There are times when a columnist, conditioned to take a firm line, feels pressure to pronounce about a controversy – but what if he knows that logic and evidence can be marshalled to make an equally strong case for both standpoints, even though they are perfectly opposed? The temptation is to pick a side and be done with it. Yet if two opposing views support such convincing defences, the hinge of the argument must be in the wrong place. Instead of summoning rhetorical conviction, perhaps we should try to redraw the debate along more helpful dividing lines.
That is how I’ve felt watching the rows about fair play that have flared up throughout the Ashes. The most controversial was Stuart Broad’s decision not to “walk” when he edged the ball to first slip during the thrilling first Test match at Trent Bridge.
Two clear-cut columns write themselves all too easily. First, the disgusted moral one: “Sometimes a batsman is unsure if he hit the ball and may rightfully stand his ground. This was not one of those moments. Cheating is a strong word but when a batsman is 100 per cent sure that he hit the ball and still doesn’t walk, it is hard to pretend that ‘gamesmanship’ is the accurate term.” So thunder the moralists.
It is just as easy to defend Broad by arguing that he did what everyone does, only better: “Modern batsmen do not walk. They let the umpire decide. So a batsman who doesn’t walk for a thick edge is no more ‘in the wrong’ than a batsman who doesn’t walk for a slight deflection. Broad should be congratulated for his professionalism and his poker face.”
The problem is that neither column captures my conflicting emotions. As a batsman who did not always “walk”, I sympathise with Broad. I also know that watching him get away with such an obvious edge felt wrong. It looked silly and demeaned the day.
How did we get into this mess? Ironically, it was once assumed that professionalism would eventually negate the need for moral judgements. Accepting the umpire’s decision would replace the moral imperative of doing the right thing. The advent of new technologies, too, encouraged the delusion that players would never have to think morally in the heat of battle.
However, umpires make mistakes and technology has proved inadequate and unpredictable. We have moved from one grey area, based on a player’s word, to an increasingly precisely calibrated grey area, determined by a Byzantine system of technical apparatus designed to clarify the matter but serving only to confuse it.
If we substitute the words “umpiring” and “technology” with the word “law”, we see how the everyday professional working world has encountered similar problems. Narrowly “legal” behaviour is often shown to be morally wrong. Jimmy Carr’s tax avoidance was entirely legal but rightly caused public indignation. The letter of the law be damned – a rich man should pay a decent amount of tax, even if none of us knows exactly what proportion that should be. The same point applies even more strongly to the tax-avoidance strategies of Starbucks.

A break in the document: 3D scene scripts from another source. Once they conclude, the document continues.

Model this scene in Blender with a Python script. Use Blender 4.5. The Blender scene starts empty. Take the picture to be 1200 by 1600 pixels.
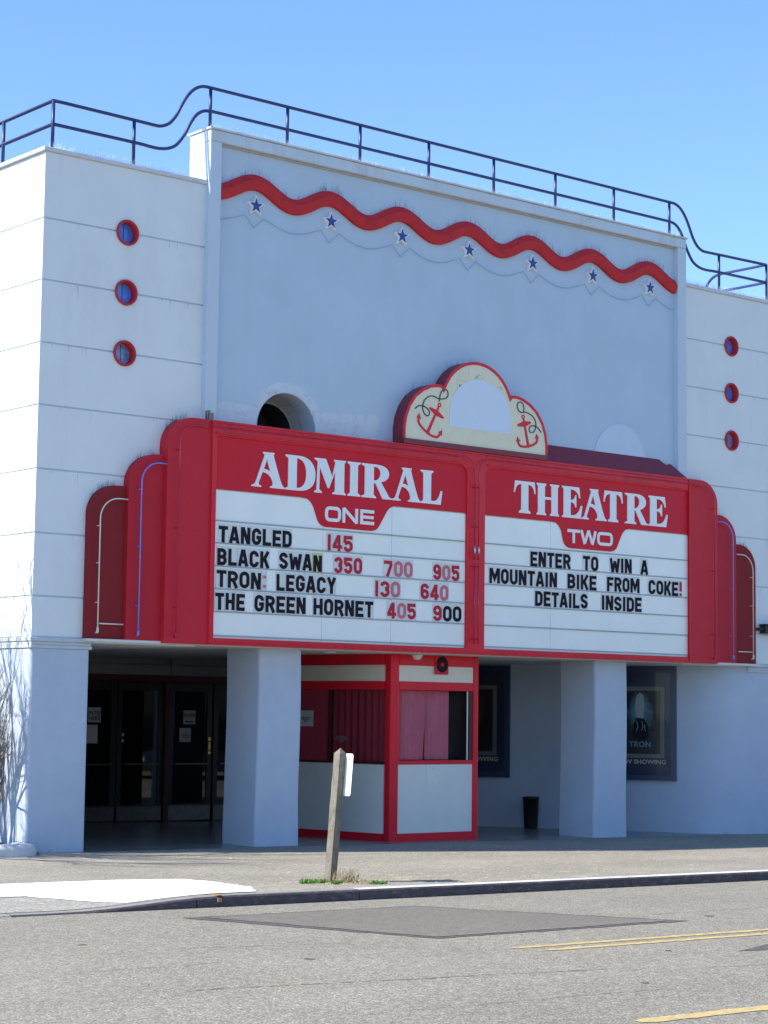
import bpy, bmesh, math, random
from mathutils import Vector, Matrix
from mathutils.geometry import tessellate_polygon

# ------------------------------------------------------------------ camera
sc = bpy.context.scene
col = sc.collection
YAW, PITCH, ROLL = 0.6933606892943153, 0.09830559500280653, 0.012714170195364851
fw = Vector((math.sin(YAW)*math.cos(PITCH), math.cos(YAW)*math.cos(PITCH), math.sin(PITCH)))
rt = Vector((math.cos(YAW), -math.sin(YAW), 0)); up = rt.cross(fw)
r2 = rt*math.cos(ROLL) + up*math.sin(ROLL); u2 = -rt*math.sin(ROLL) + up*math.cos(ROLL)
cam = bpy.data.cameras.new("camera"); camo = bpy.data.objects.new("camera", cam); col.objects.link(camo)
m = Matrix((r2, u2, -fw)).transposed().to_4x4(); m.translation = Vector((-13.2581, -23.0, 1.8833)); camo.matrix_world = m
cam.sensor_fit = 'HORIZONTAL'; cam.sensor_width = 36; cam.lens = 36*3183.05/1200
cam.clip_start = 0.1; cam.clip_end = 5000
sc.camera = camo

# ------------------------------------------------------------------ sky, sun, exposure
SUN_EL = math.radians(45.6)
sd = Vector((-0.669, 0.205, 0.714)).normalized()           # towards the sun
w = bpy.data.worlds.new("World"); sc.world = w; w.use_nodes = True
nt = w.node_tree; bg = nt.nodes['Background']
sky = nt.nodes.new('ShaderNodeTexSky'); sky.sky_type = 'NISHITA'; sky.sun_disc = False
sky.sun_elevation = SUN_EL; sky.sun_rotation = math.atan2(sd.x, sd.y)
sky.altitude = 0; sky.air_density = 1.0; sky.dust_density = 0.0; sky.ozone_density = 7.5
nt.links.new(sky.outputs[0], bg.inputs[0]); bg.inputs[1].default_value = 0.13
sun = bpy.data.lights.new("sun", 'SUN'); sun.energy = 3.9; sun.angle = math.radians(0.5); sun.color = (1.0, 0.955, 0.88)
suno = bpy.data.objects.new("sun", sun); col.objects.link(suno); suno.location = (-20, 10, 30)
suno.rotation_euler = (-sd).to_track_quat('-Z', 'Y').to_euler()
vs = sc.view_settings; vs.view_transform = 'Standard'; vs.look = 'None'; vs.gamma = 1; vs.use_curve_mapping = False
vs.exposure = 1.0

# ------------------------------------------------------------------ helpers
R = random.Random(7)

def mat(name, c, rough=0.6, var=0.06, vscale=3.0, bump=0.0, bscale=60, metal=0.0, spec=0.5, dirt=None, coat=0.0, c2=None):
    m = bpy.data.materials.new(name); m.use_nodes = True; n = m.node_tree.nodes; l = m.node_tree.links
    b = n['Principled BSDF']; b.inputs['Roughness'].default_value = rough; b.inputs['Metallic'].default_value = metal
    b.inputs['Specular IOR Level'].default_value = spec
    b.inputs['Coat Weight'].default_value = coat; b.inputs['Coat Roughness'].default_value = 0.05
    geo = n.new('ShaderNodeNewGeometry')
    nz = n.new('ShaderNodeTexNoise'); nz.inputs['Scale'].default_value = vscale; nz.inputs['Detail'].default_value = 8
    nz.inputs['Roughness'].default_value = 0.65
    l.new(geo.outputs['Position'], nz.inputs['Vector'])
    rp = n.new('ShaderNodeValToRGB'); rp.color_ramp.elements[0].position = 0.3; rp.color_ramp.elements[1].position = 0.7
    ca = c2 if c2 else [x*(1-var) for x in c]; cb = [min(1, x*(1+var)) for x in c] if not c2 else c
    rp.color_ramp.elements[0].color = (*ca, 1); rp.color_ramp.elements[1].color = (*cb, 1)
    l.new(nz.outputs['Fac'], rp.inputs['Fac']); out = rp.outputs['Color']
    if dirt:                                     # (colour, amount, scale xyz): streaks or smudges with a shape of their own
        dc, amt, s = dirt
        mp = n.new('ShaderNodeMapping'); mp.inputs['Scale'].default_value = s
        l.new(geo.outputs['Position'], mp.inputs['Vector'])
        d = n.new('ShaderNodeTexNoise'); d.inputs['Scale'].default_value = 1; d.inputs['Detail'].default_value = 9; d.inputs['Roughness'].default_value = .7
        l.new(mp.outputs[0], d.inputs['Vector'])
        dr = n.new('ShaderNodeValToRGB'); dr.color_ramp.elements[0].position = .52; dr.color_ramp.elements[1].position = .75
        dr.color_ramp.elements[0].color = (0, 0, 0, 1); dr.color_ramp.elements[1].color = (amt, amt, amt, 1)
        l.new(d.outputs['Fac'], dr.inputs['Fac'])
        mx = n.new('ShaderNodeMix'); mx.data_type = 'RGBA'
        l.new(dr.outputs['Color'], mx.inputs[0]); l.new(out, mx.inputs[6]); mx.inputs[7].default_value = (*dc, 1); out = mx.outputs[2]
    l.new(out, b.inputs['Base Color'])
    if bump > 0:
        bn = n.new('ShaderNodeTexNoise'); bn.inputs['Scale'].default_value = bscale; bn.inputs['Detail'].default_value = 4
        l.new(geo.outputs['Position'], bn.inputs['Vector'])
        bp = n.new('ShaderNodeBump'); bp.inputs['Strength'].default_value = bump; bp.inputs['Distance'].default_value = 0.01
        l.new(bn.outputs['Fac'], bp.inputs['Height']); l.new(bp.outputs['Normal'], b.inputs['Normal'])
    return m

def speckle(name, base, dark, light, scale, rough=0.9, bump=0.5, patch=0.12):
    """asphalt / exposed aggregate: chips of three tones plus large worn areas"""
    m = bpy.data.materials.new(name); m.use_nodes = True; n = m.node_tree.nodes; l = m.node_tree.links
    b = n['Principled BSDF']; b.inputs['Roughness'].default_value = rough; b.inputs['Specular IOR Level'].default_value = 0.25
    geo = n.new('ShaderNodeNewGeometry')
    v = n.new('ShaderNodeTexVoronoi'); v.inputs['Scale'].default_value = scale; l.new(geo.outputs['Position'], v.inputs['Vector'])
    sp = n.new('ShaderNodeSeparateColor'); l.new(v.outputs['Color'], sp.inputs[0])
    rp = n.new('ShaderNodeValToRGB'); e = rp.color_ramp.elements
    e[0].position = 0.05; e[0].color = (*dark, 1); e[1].position = 0.97; e[1].color = (*light, 1)
    a = e.new(0.35); a.color = (*base, 1); a = e.new(0.75); a.color = (*[x*1.12 for x in base], 1)
    l.new(sp.outputs[0], rp.inputs['Fac'])
    nz = n.new('ShaderNodeTexNoise'); nz.inputs['Scale'].default_value = 0.6; nz.inputs['Detail'].default_value = 9; nz.inputs['Roughness'].default_value = .7
    l.new(geo.outputs['Position'], nz.inputs['Vector'])
    mr = n.new('ShaderNodeMapRange'); mr.inputs[1].default_value = .3; mr.inputs[2].default_value = .7
    mr.inputs[3].default_value = 1-patch; mr.inputs[4].default_value = 1+patch; l.new(nz.outputs['Fac'], mr.inputs[0])
    nz2 = n.new('ShaderNodeTexNoise'); nz2.inputs['Scale'].default_value = 14; nz2.inputs['Detail'].default_value = 6
    l.new(geo.outputs['Position'], nz2.inputs['Vector'])
    mr2 = n.new('ShaderNodeMapRange'); mr2.inputs[1].default_value = .3; mr2.inputs[2].default_value = .7
    mr2.inputs[3].default_value = .88; mr2.inputs[4].default_value = 1.12; l.new(nz2.outputs['Fac'], mr2.inputs[0])
    mu = n.new('ShaderNodeMath'); mu.operation = 'MULTIPLY'; l.new(mr.outputs[0], mu.inputs[0]); l.new(mr2.outputs[0], mu.inputs[1])
    mp = n.new('ShaderNodeMapping'); mp.inputs['Scale'].default_value = (.05, .55, 1); l.new(geo.outputs['Position'], mp.inputs['Vector'])
    ln_ = n.new('ShaderNodeTexNoise'); ln_.inputs['Scale'].default_value = 1; ln_.inputs['Detail'].default_value = 5; l.new(mp.outputs[0], ln_.inputs['Vector'])
    mr3 = n.new('ShaderNodeMapRange'); mr3.inputs[1].default_value = .3; mr3.inputs[2].default_value = .7; mr3.inputs[3].default_value = 1-patch*.8; mr3.inputs[4].default_value = 1+patch*.8; l.new(ln_.outputs['Fac'], mr3.inputs[0])
    mu2 = n.new('ShaderNodeMath'); mu2.operation = 'MULTIPLY'; l.new(mu.outputs[0], mu2.inputs[0]); l.new(mr3.outputs[0], mu2.inputs[1]); mu = mu2
    vm = n.new('ShaderNodeVectorMath'); vm.operation = 'SCALE'; l.new(rp.outputs[0], vm.inputs[0]); l.new(mu.outputs[0], vm.inputs['Scale'])
    l.new(vm.outputs[0], b.inputs['Base Color'])
    bp = n.new('ShaderNodeBump'); bp.inputs['Strength'].default_value = bump; bp.inputs['Distance'].default_value = 0.004
    l.new(v.outputs['Distance'], bp.inputs['Height']); l.new(bp.outputs['Normal'], b.inputs['Normal'])
    return m

M = {}
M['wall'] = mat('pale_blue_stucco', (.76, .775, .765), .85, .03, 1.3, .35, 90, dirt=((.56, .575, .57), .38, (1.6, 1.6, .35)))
def feet(m_, z0=.05):
    n = m_.node_tree.nodes; l = m_.node_tree.links; b = n['Principled BSDF']; src = b.inputs['Base Color'].links[0].from_socket
    geo = n.new('ShaderNodeNewGeometry'); sp_ = n.new('ShaderNodeSeparateXYZ'); l.new(geo.outputs['Position'], sp_.inputs[0])
    mr = n.new('ShaderNodeMapRange'); mr.inputs[1].default_value = z0; mr.inputs[2].default_value = z0+.30; mr.inputs[3].default_value = .10; mr.inputs[4].default_value = -.25; sl = n.new('ShaderNodeMath'); sl.operation = 'MULTIPLY_ADD'; sl.inputs[1].default_value = .0105; l.new(sp_.outputs[0], sl.inputs[0]); l.new(sp_.outputs[2], sl.inputs[2]); l.new(sl.outputs[0], mr.inputs[0])
    nz = n.new('ShaderNodeTexNoise'); nz.inputs['Scale'].default_value = 9; nz.inputs['Detail'].default_value = 8; nz.inputs['Roughness'].default_value = .75; l.new(geo.outputs['Position'], nz.inputs['Vector'])
    ad = n.new('ShaderNodeMath'); ad.operation = 'ADD'; l.new(nz.outputs['Fac'], ad.inputs[0]); l.new(mr.outputs[0], ad.inputs[1])
    rp = n.new('ShaderNodeValToRGB'); rp.color_ramp.elements[0].position = .66; rp.color_ramp.elements[1].position = .74; l.new(ad.outputs[0], rp.inputs[0])
    mx_ = n.new('ShaderNodeMix'); mx_.data_type = 'RGBA'; l.new(rp.outputs[0], mx_.inputs[0]); l.new(src, mx_.inputs[6]); mx_.inputs[7].default_value = (.22, .21, .21, 1)
    l.new(mx_.outputs[2], b.inputs['Base Color'])
M['panel'] = mat('grey_blue_stucco', (.50, .60, .70), .85, .04, 1.1, .35, 90, dirt=((.42, .50, .58), .35, (2, 2, .4)))
M['pier'] = mat('frame_stucco', (.56, .64, .71), .85, .03, 1.3, .3, 90)
M['frame'] = mat('frame_stucco_rusty', (.58, .65, .71), .85, .04, 1.3, .3, 90, dirt=((.50, .38, .22), .5, (5, 5, .3)))
M['cope'] = mat('coping_paint', (.60, .62, .64), .6, .06, 6, .1, 40, dirt=((.3, .26, .2), .5, (3, 3, 8)))
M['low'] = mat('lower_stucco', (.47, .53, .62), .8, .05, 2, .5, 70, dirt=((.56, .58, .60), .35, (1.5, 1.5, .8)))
feet(M['low'])
M['belt'] = mat('belt_paint', (.50, .54, .57), .7, .08, 6, .2, 60, dirt=((.32, .28, .22), .5, (2, 2, 14)))
M['patchp'] = mat('bare_primer', (.60, .66, .71), .8, .05, 5, .4, 60, dirt=((.35, .22, .2), .6, (9, 9, 9)))
M['patch2'] = mat('fresh_paint', (.56, .66, .76), .8, .02, 5, .3, 60)
M['red'] = mat('red_enamel', (.72, .014, .030), .38, .08, 4, .05, 30, dirt=((.30, .02, .03), .5, (2, 2, .6)), spec=.3)
M['redflat'] = mat('red_vinyl', (.66, .012, .030), .55, .04, 4, spec=.25)
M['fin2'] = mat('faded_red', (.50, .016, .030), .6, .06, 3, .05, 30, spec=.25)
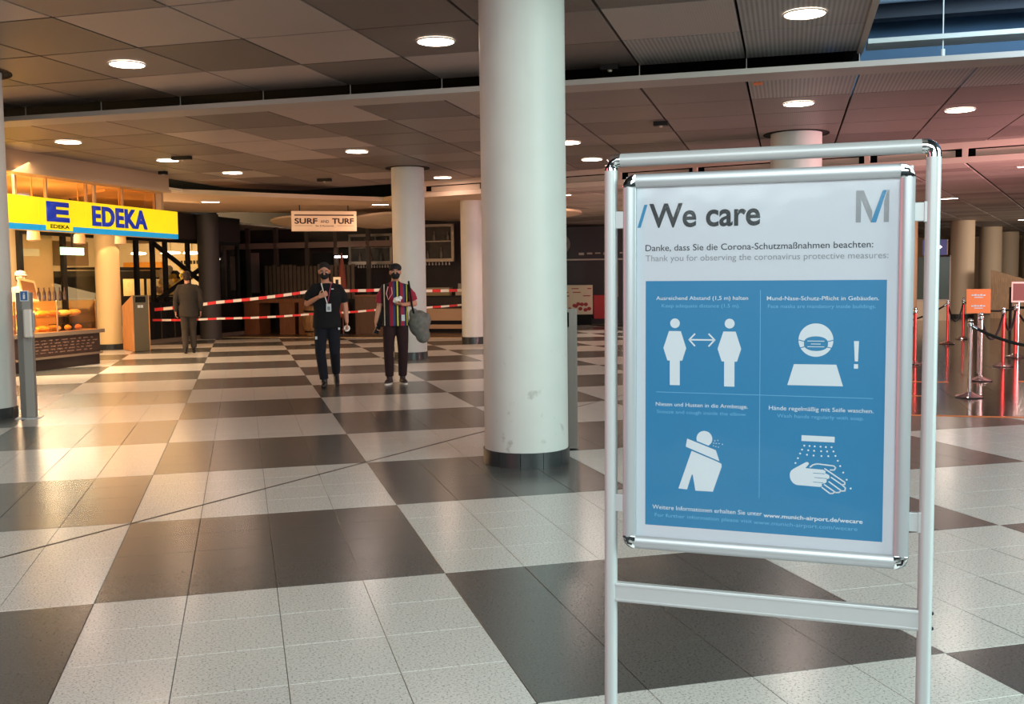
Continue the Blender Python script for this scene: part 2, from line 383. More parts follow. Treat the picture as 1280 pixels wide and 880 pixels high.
# fascia on the 45 degree line at the right, with slots
def wtbox(name, m, parent, t0, t1, w0, w1, z0, z1, label=None):
    b = MB(); b.prism([tuple(WT(t, w)[:2]) for t, w in ((t0, w0), (t1, w0), (t1, w1), (t0, w1))], z0, z1)
    o = b.build(name, m, parent)
    if label: o['label'] = label
    return o
m_pale = mat('pale_fascia', (200, 178, 164), 0.55)
WF = 18.70
wtbox('fascia_rail', m_pale, ceiling, -13.3, 8, WF, WF+.06, 3.60, 3.74); wtbox('fascia_rail', m_pale, ceiling, -13.3, 8, WF, WF+.06, 3.36, 3.46)
wtbox('fascia_back', m_black, ceiling, -13.3, 8, WF+0.35, WF+.38, 3.40, 5.2)
for k in range(0, 13):
    t = -13.1+k*1.575-0.05; wtbox('fascia_post', m_pale, ceiling, t, t+.09, WF, WF+.06, 3.46, 3.60)
    wtbox('slot_panel', m_pale, ceiling, t+.2, t+1.46, WF+.10, WF+.13, 3.475, 3.585)
# lower ceiling beyond it: planks laid at 45 degrees
m_plank = [mat('plank_brown', (196, 180, 168), 0.6), mat('plank_brown_light', (208, 194, 182), 0.6), mat('plank_brown_dark', (176, 158, 148), 0.6)]
ps = MB()
for kt in range(-16, 10):
    for kw in range(0, 60):
        t0 = -2.12+1.1*kt; w0 = WF+.06+0.62*kw; mi = random.randrange(3)
        cxy = WT(t0+.55, w0+.3)
        if cxy.x < .285*cxy.y: continue
        near = kw < 20 and (kt in range(-1, 4) or kt in range(-9, -4)) and kw < 14
        if near: wtbox('plank', m_plank[mi], ceiling, t0+.03, t0+1.07, w0+.012, w0+.608, 3.40, 3.43)
        else:
            ps.prism([tuple(WT(t, w)[:2]) for t, w in ((t0+.03, w0+.012), (t0+1.07, w0+.012), (t0+1.07, w0+.608), (t0+.03, w0+.608))], 3.40, 3.43, mi)
o = ps.build('plank', m_plank, ceiling); o['kind'] = 'stuff'
# smooth beige soffit over the restaurant front
so = MB()
edge = [(-1.75, 22.45), (-0.5, 22.85), (0.6, 23.35), (2.0, 23.85), (3.3, 24.2), (3.95, 22.75), (5.85, 20.85)]
back = [(0, 0), (9.6, 34.2), (5.5, 31.5), (2.9, 28.9), (0.7, 28.4), (-2.6, 27.6), (-6.8, 28.5)]
so.prism(edge+back[1:7]+[(-4.2, 25.5), (-2.6, 22.2)], 3.405, 3.50)
so.build('soffit', m_beige, ceiling)['label'] = 'smooth beige soffit over the restaurant front'
def sail(c, rx, ry, rz, tilt, dz, lab):
    b = MB(); n = 48; R = 5; vs = []; fs = []
    for j in range(R+1):
        q = j/R
        for k in range(n): a = 2*pi*k/n; vs.append((rx*q*cos(a), ry*q*sin(a), -dz*(1-q*q)))
    for j in range(R):
        for k in range(n): fs.append((j*n+k, j*n+(k+1) % n, (j+1)*n+(k+1) % n, (j+1)*n+k))
    b.add(vs, fs); b.add([(x, y, z+.05) for x, y, z in vs], [tuple(reversed(f)) for f in fs])
    for k in range(n):
        a = R*n+k; c2 = R*n+(k+1) % n; off = (R+1)*n; b.add([vs[a], vs[c2], (vs[c2][0], vs[c2][1], vs[c2][2]+.05), (vs[a][0], vs[a][1], vs[a][2]+.05)], [(0, 1, 2, 3)])
    o = b.build('ceiling_sail', m_beige, ceiling, smooth=True); o.location = c; o.rotation_euler = (tilt, 0, rz); o['label'] = lab
sail((3.75, 27.3, 3.13), 1.05, 0.9, 0.5, radians(-9), 0.16, 'curved beige ceiling sail right of the hanging restaurant sign')
sail((1.75, 28.3, 3.16), 0.95, 0.8, 0.2, radians(-6), 0.15, 'curved beige ceiling sail behind the hanging restaurant sign')
sail((-2.6, 29.2, 2.78), 1.0, 0.8, 0.2, radians(-5), 0.15, 'curved beige ceiling sail behind the yellow sign end')
sail((7.0, 23.1, 3.03), 0.93, 0.7, 0.5, radians(-4), 0.06, 'small round ceiling sail right of the big column')

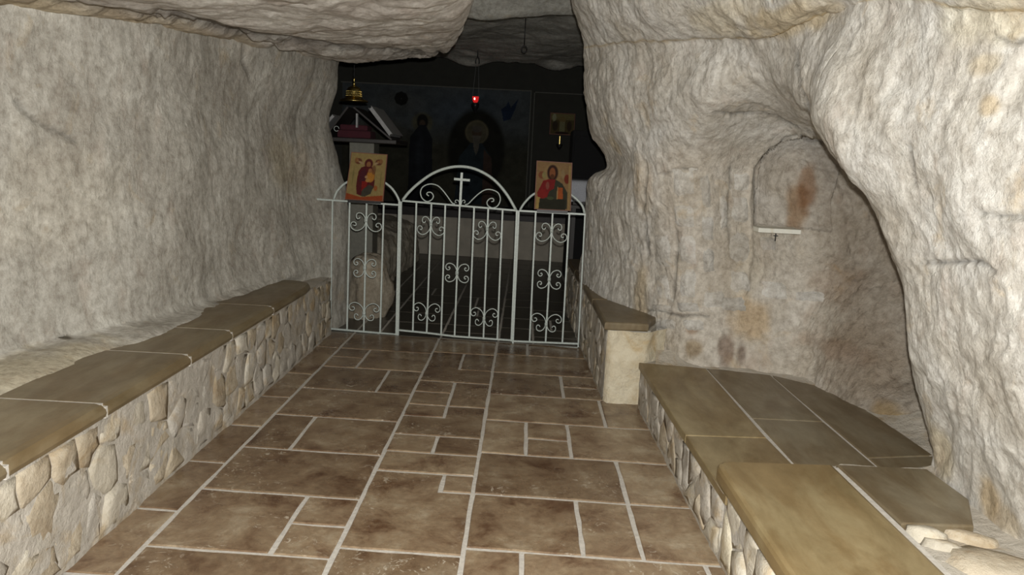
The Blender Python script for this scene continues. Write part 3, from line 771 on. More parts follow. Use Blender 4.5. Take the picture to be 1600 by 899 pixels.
# the slabs' back edge wanders with the wall
def xback(y): return float(np.interp(y, [0, 2.28, 2.9, 3.4, 3.95, 4.5, 4.75], [-1.72, -1.66, -1.665, -1.67, -1.655, -1.55, -1.49]))
for a, c in zip(ys[:-1], ys[1:]):
    g = .006; a_, c_ = a+g, c-g; r = .026
    prof = [(0, .409), (.012, .412), (.024, .421), (.028, .434), (.024, .447), (.010, .4585), (-.012, .462)]
    V = []; F_ = []; k_ = 7 if c == 4.67 else 3
    yy = [a_+(c_-a_)*i/k_ for i in range(k_+1)]
    cut = [0]*len(yy)
    if c == 4.67: yy = [a_, a_+.2, a_+.4, c_-.2, c_-.09, c_-.04, c_-.012, c_]; cut = [0, 0, 0, 0, .012, .03, .06, .11]
    for q, ct in zip(yy, cut):
        for dx, z in prof: V.append((-1.325+dx-ct, q, z))
        V.append((xback(q), q, .462)); V.append((xback(q), q, .409))
    m_ = len(prof)+2
    for i in range(len(yy)-1):
        for k in range(m_):
            j = (k+1) % m_; F_.append((i*m_+k, (i+1)*m_+k, (i+1)*m_+j, i*m_+j))
    F_.append(tuple(range(m_))); F_.append(tuple(range((len(yy)-1)*m_, len(yy)*m_))[::-1])
    obj('slab', V, F_, M['slab'], lb)
# pale joints between slabs
for c in ys[1:-1]:
    b_ = MB(); b_.box((xback(c)+.01, c-.007, .412), (-1.316, c+.007, .4605)); b_.box((-1.317, c-.007, .414), (-1.301, c+.007, .452)); b_.ob('joint', M['grout'], lb)

# right bench by the gate
P0 = np.array((.492, 3.965, 0)); P1 = np.array((.40, 6.5, 0)); e = (P1-P0); Lr = np.linalg.norm(e); e = e/Lr; nn = np.array((-e[1], e[0], 0))
rb = thing('stone_bench', (.6, 5, 0), 'narrow stone bench beside the right end of the gate, with pale end face', 'bench')
core(rb, [(.497, 3.975), (.72, 3.995), (.95, 4.6), (.95, 6.5), (.405, 6.5)], 0, .405)
rubble(rb, P0+np.array((0, .02, 0)), e, nn, Lr-.03, lambda u: .405, .16, .15, [M['rubble'], M['rubble_pale'], M['mortar']], 9, .013, .001)
skin(rb, P0+np.array((0, .02, 0)), e, nn, Lr-.03, .406, .0075, 2)
# rough pale end face
V = []; nx, nz = 22, 24
for i in range(nx):
    for j in range(nz):
        x = .485+(.84-.485)*i/(nx-1); z = .405*j/(nz-1)
        V.append((x, 3.972+max(0, x-.70)*1.1-.02*vn(np.array([x*11, 1, z*9]), 4)*1.6-.015*vn(np.array([x*40, 2, z*30]), 5)+(.03 if i == 0 else 0), z))
obj('end_face', V, gridfaces(nx, nz), M['rough_white'], rb, True)
slab_prism(rb, [(.462, 3.945), (.70, 3.955), (.73, 4.06), (.84, 4.3), (.84, 4.61), (.452, 4.61)], .408, .452, M['slab'], .012)
slab_prism(rb, [(.451, 4.62), (.96, 4.62), (.96, 5.15), (.437, 5.15)], .408, .452, M['slab'], .012)
slab_prism(rb, [(.436, 5.16), (.96, 5.16), (.96, 5.8), (.416, 5.8)], .408, .452, M['slab'], .012)
slab_prism(rb, [(.415, 5.81), (.96, 5.81), (.96, 6.5), (.395, 6.5)], .408, .452, M['slab'], .012)

# low right bench filling the niche
nb = thing('stone_bench', (1, 3.3, 0), 'low wide bench of sandstone slabs filling the floor of the niche', 'bench')
core(nb, [(.672, 3.93), (.712, 2.36), (1.9, 2.36), (1.9, 3.7), (1.4, 4.1), (.7, 4.15)][::-1], 0, .236)
d = np.array((.04, -1.55, 0)); Ld = np.linalg.norm(d); d = d/Ld
rubble(nb, np.array((.672, 3.89, 0)), d, np.array((-1, -.026, 0)), Ld, lambda u: .222, .15, .12, [M['rubble'], M['rubble_pale'], M['mortar'], M['mortar']], 12, .012, .001)
skin(nb, (.672, 3.89, 0), d, (-1, -.026, 0), Ld, .236, .0065, 3)
g = .0035; zt = .25; zb = .215
def NB(pts, mat=None, r=.004): slab_prism(nb, pts[::-1], zb, zt, M[mat or 'slab_right'], r)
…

We can never reach such an evolved stage of technological or legal precision that the question “Does this feel right?” stops being central to a professional code. Matthew Parris has argued that the pages of small print tacked on to employment contracts paradoxically only encourage dubious behaviour. A long list of prohibited actions merely suggests a further list of (presumably) unprohibited ones. In contrast, the assumption that they shouldn’t “do anything that feels wrong” encourages employees to think for themselves.
When businesses seek profit and professional sportsmen chase competitive advantage, what hope is there for morality? The answer is more likely to reside in culture and conventions than in law and technology.
In her 1994 paper “Bourgeois Virtue”, the American economist Deirdre McCloskey argued that modern society was stuck with outdated conventions. We fall back on old ideals – the honourable aristocrat, the plucky worker – but we lack ethical models for professional or bourgeois virtues.
The history of modern sport fits McCloskey’s model. At first, sport was obsessed with the honourable gentleman who was above the fray. The Corinthians football team declined to score from penalties on the grounds that the opposition’s foul must have been accidental. The second phase of modern sport, the early years of professionalism, emphasised hard work and industry – the plucky worker who kept his head down and stuck to the task. Not for him moral grandstanding and “walking” when he edged it; he had to put food on the table.
Sport is now – uncertainly but distinctly – entering a third phase. It may prove a happy surprise. The relentless determination to win, founded on scientific training and ruthless planning, does not inevitably lead to moral collapse. Today’s snooker players own up when they faintly touch the cue ball, even though it is entirely against their self-interest and rarely visible to the referee. Rugby players in a scrum, driven backwards on to their try line, could halt the disaster by pretending that one of the players was suffering a neck injury. It never happens – faking serious spinal injuries is not part of professional rugby culture. Tennis players are more respectful and courteous than they were 20 years ago.
Cultures are always in flux. An extreme example of questionable behaviour, one that pushes an accepted convention beyond common sense, can tip the culture in a positive direction. Broad’s successful stand may encourage more batsmen to walk.
Professional sportsmen are groping towards McCloskey’s “bourgeois virtues”. But as the third phase crawls forward, spare a thought for the players. If you are confused in the comfort of your armchair, imagine how they feel in the white heat of competitiveness, with the roar of 30,000 people in their ears.